Written task>
Without omitting anything, retype the data that follows.
_ _ _ _ _
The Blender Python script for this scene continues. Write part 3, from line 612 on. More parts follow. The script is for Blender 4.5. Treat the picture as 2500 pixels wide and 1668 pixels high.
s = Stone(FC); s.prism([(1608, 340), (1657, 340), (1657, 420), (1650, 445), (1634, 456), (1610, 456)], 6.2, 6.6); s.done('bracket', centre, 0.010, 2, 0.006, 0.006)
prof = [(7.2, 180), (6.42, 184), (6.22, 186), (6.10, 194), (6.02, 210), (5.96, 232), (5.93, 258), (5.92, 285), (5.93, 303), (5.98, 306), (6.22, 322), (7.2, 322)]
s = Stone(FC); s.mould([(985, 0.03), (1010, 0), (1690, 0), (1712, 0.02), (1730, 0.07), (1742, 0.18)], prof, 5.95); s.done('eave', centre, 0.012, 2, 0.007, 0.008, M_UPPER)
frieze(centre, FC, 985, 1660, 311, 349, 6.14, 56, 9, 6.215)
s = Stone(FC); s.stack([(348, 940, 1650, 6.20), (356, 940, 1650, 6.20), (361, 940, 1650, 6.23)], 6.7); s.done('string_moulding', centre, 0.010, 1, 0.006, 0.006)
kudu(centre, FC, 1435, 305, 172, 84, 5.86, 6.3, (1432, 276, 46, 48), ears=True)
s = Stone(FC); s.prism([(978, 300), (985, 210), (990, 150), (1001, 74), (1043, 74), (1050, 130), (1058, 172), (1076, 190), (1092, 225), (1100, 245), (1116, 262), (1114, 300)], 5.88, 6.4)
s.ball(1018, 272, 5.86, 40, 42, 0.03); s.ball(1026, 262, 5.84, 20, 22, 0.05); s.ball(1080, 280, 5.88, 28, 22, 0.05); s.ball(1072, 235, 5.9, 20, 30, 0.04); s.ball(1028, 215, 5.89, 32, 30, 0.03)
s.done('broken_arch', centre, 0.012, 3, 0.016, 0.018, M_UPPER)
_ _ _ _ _
Final answer>
The Blender Python script for this scene continues. Write part 3, from line 612 on. More parts follow. The script is for Blender 4.5. Treat the picture as 2500 pixels wide and 1668 pixels high.
s = Stone(FC); s.prism([(1608, 340), (1657, 340), (1657, 420), (1650, 445), (1634, 456), (1610, 456)], 6.2, 6.6); s.done('bracket', centre, 0.010, 2, 0.006, 0.006)
prof = [(7.2, 180), (6.42, 184), (6.22, 186), (6.10, 194), (6.02, 210), (5.96, 232), (5.93, 258), (5.92, 285), (5.93, 303), (5.98, 306), (6.22, 322), (7.2, 322)]
s = Stone(FC); s.mould([(985, 0.03), (1010, 0), (1690, 0), (1712, 0.02), (1730, 0.07), (1742, 0.18)], prof, 5.95); s.done('eave', centre, 0.012, 2, 0.007, 0.008, M_UPPER)
frieze(centre, FC, 985, 1660, 311, 349, 6.14, 56, 9, 6.215)
s = Stone(FC); s.stack([(348, 940, 1650, 6.20), (356, 940, 1650, 6.20), (361, 940, 1650, 6.23)], 6.7); s.done('string_moulding', centre, 0.010, 1, 0.006, 0.006)
kudu(centre, FC, 1435, 305, 172, 84, 5.86, 6.3, (1432, 276, 46, 48), ears=True)
s = Stone(FC); s.prism([(978, 300), (985, 210), (990, 150), (1001, 74), (1043, 74), (1050, 130), (1058, 172), (1076, 190), (1092, 225), (1100, 245), (1116, 262), (1114, 300)], 5.88, 6.4)
s.ball(1018, 272, 5.86, 40, 42, 0.03); s.ball(1026, 262, 5.84, 20, 22, 0.05); s.ball(1080, 280, 5.88, 28, 22, 0.05); s.ball(1072, 235, 5.9, 20, 30, 0.04); s.ball(1028, 215, 5.89, 32, 30, 0.03)
s.done('broken_arch', centre, 0.012, 3, 0.016, 0.018, M_UPPER)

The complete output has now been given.